L’elenco delle criticità parte dalle emissioni degli allevamenti intensivi che contribuiscono all’aumento di polveri sottili. “I 48 ventilatori di estrazione caricheranno l’aria circostante di polveri e molecole organiche derivanti dall’essicazione delle deiezioni e dalla traspirazione degli animali. Senza che ci sia un filtro o che sia previsto il controllo puntuale di queste emissioni che si disperderanno andandosi a depositare sulla terra e sulle coltivazioni col rischio di compromettere le falde acquifere. La pollina contiene altissimi livelli di azoto, fosfato, antibiotici e metalli”.

Nella zona ci sarà un aumento del traffico per le operazioni di carico e scarico dei tacchini, un aumento dell’inquinamento acustico, un ingente prelievo d’acqua che “in base ai calcoli si aggira intorno ai 15 milioni di litri d’acqua all’anno, quando per bere i cittadini di Fabbrico ne consumano attualmente 5 milioni circa”.

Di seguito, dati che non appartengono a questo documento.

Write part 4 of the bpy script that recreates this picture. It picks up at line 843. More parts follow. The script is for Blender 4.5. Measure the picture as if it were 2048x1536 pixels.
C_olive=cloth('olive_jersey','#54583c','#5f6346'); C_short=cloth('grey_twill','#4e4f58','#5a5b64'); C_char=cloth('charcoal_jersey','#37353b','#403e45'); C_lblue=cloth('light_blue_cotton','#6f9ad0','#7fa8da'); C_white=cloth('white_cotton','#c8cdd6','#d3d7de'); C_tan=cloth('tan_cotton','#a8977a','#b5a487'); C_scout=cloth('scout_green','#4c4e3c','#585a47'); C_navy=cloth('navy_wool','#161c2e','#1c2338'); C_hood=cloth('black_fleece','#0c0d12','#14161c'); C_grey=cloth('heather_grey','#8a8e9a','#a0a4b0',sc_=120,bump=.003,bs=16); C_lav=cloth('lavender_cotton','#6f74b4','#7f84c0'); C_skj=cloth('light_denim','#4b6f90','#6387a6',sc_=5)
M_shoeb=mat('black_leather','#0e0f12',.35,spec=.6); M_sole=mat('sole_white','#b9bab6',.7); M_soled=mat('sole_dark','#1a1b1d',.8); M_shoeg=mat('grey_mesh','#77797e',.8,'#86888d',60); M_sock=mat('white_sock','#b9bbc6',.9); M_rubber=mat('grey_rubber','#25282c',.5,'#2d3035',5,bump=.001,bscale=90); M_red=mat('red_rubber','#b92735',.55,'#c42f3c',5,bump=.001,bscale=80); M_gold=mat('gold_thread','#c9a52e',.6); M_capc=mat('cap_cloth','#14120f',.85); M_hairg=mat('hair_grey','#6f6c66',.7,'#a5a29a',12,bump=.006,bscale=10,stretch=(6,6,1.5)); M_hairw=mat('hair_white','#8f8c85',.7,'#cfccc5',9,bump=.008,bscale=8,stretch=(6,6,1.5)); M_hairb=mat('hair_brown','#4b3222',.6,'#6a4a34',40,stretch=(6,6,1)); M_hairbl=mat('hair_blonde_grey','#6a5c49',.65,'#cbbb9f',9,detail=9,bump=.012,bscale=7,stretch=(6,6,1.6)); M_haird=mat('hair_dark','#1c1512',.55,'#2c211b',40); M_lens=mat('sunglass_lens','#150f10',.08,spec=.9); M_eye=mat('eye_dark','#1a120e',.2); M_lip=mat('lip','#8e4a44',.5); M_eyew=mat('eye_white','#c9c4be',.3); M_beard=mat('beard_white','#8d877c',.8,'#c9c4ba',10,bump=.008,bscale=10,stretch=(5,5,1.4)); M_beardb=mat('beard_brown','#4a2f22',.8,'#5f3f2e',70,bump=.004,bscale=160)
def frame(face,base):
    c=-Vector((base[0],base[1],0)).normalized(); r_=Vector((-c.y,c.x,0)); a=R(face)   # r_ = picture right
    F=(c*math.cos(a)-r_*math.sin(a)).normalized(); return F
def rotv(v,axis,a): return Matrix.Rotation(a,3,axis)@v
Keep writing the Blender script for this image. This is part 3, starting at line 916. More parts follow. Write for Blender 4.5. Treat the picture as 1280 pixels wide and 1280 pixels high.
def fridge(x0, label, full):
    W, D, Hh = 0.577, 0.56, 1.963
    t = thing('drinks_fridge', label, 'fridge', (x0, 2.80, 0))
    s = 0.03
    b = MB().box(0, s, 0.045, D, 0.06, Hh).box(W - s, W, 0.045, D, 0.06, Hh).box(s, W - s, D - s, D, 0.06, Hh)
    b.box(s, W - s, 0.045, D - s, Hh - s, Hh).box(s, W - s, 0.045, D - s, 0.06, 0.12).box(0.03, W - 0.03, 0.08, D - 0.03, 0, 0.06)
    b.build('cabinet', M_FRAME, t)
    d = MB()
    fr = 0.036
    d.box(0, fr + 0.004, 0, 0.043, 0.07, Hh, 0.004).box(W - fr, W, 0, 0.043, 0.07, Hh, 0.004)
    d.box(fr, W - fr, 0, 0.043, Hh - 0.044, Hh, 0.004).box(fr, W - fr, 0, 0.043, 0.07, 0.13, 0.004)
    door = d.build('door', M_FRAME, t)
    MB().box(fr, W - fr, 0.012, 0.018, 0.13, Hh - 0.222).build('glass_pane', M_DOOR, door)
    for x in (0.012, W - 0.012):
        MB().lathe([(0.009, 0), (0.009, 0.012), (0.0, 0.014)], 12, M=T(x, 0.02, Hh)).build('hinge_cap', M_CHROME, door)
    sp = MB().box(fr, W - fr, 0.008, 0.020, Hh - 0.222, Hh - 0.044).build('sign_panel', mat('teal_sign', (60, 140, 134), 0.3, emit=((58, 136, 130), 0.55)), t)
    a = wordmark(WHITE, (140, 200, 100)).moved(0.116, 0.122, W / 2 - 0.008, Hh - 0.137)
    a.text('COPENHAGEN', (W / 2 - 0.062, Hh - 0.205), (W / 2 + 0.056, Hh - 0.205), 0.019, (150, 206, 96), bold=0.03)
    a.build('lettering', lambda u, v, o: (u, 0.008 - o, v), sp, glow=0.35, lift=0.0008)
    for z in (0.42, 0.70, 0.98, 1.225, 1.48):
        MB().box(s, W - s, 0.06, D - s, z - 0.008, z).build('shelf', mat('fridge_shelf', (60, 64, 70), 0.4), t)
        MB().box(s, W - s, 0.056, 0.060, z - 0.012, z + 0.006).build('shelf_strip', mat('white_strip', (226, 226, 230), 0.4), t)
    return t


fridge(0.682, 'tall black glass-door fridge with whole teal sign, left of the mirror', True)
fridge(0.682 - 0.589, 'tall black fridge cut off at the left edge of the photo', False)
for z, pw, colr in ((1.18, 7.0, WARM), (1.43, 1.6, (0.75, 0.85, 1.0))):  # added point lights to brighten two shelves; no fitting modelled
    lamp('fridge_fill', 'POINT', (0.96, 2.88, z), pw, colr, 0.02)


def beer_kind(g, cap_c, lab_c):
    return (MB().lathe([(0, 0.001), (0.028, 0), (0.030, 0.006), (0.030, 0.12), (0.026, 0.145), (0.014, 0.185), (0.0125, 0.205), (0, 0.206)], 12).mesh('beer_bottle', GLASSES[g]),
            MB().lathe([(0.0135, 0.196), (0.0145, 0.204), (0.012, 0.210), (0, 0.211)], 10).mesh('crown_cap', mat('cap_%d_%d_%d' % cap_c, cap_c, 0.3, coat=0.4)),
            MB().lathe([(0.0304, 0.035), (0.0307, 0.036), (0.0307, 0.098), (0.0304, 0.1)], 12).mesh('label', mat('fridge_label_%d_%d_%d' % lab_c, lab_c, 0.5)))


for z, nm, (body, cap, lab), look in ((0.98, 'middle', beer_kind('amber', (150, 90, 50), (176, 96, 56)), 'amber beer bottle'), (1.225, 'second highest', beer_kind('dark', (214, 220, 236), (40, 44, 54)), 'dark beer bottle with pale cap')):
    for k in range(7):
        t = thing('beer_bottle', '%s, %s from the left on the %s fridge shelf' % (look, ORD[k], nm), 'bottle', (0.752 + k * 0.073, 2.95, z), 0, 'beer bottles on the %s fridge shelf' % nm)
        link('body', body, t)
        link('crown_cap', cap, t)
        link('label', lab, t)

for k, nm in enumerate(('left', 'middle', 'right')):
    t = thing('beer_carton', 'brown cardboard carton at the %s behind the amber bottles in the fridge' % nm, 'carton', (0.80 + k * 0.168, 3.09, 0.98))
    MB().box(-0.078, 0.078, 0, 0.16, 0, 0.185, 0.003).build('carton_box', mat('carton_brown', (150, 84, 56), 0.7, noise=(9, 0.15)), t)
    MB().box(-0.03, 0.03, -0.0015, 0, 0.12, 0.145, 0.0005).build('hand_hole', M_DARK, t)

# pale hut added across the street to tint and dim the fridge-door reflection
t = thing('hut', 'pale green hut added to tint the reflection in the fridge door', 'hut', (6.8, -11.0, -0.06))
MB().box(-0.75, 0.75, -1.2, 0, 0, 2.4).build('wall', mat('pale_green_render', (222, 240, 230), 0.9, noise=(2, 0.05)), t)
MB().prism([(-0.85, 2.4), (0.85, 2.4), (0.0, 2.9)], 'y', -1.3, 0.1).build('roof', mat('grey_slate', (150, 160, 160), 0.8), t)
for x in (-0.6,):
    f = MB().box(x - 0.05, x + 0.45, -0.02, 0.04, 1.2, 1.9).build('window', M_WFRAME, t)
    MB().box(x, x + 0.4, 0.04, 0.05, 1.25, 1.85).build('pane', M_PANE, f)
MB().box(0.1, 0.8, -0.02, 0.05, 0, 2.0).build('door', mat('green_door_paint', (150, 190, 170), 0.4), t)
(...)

In considerazione delle criticità, come si pensa di monitorare la zona? Chi farà i controlli? Perché nessuno si è posto questi dubbi? Perché non è stato coinvolto il Consiglio comunale garantendo la massima trasparenza delle scelte e dell’operato dell’Amministrazione? Sulla base di un’attenta analisi costi/benefici cosa ci guadagna la cittadinanza? “Speriamo con tutto il cuore di esserci sbagliati altrimenti questa operazione ci costerà saccheggio di acqua, inquinamento e polveri, perdita di valore dei terreni intorno”.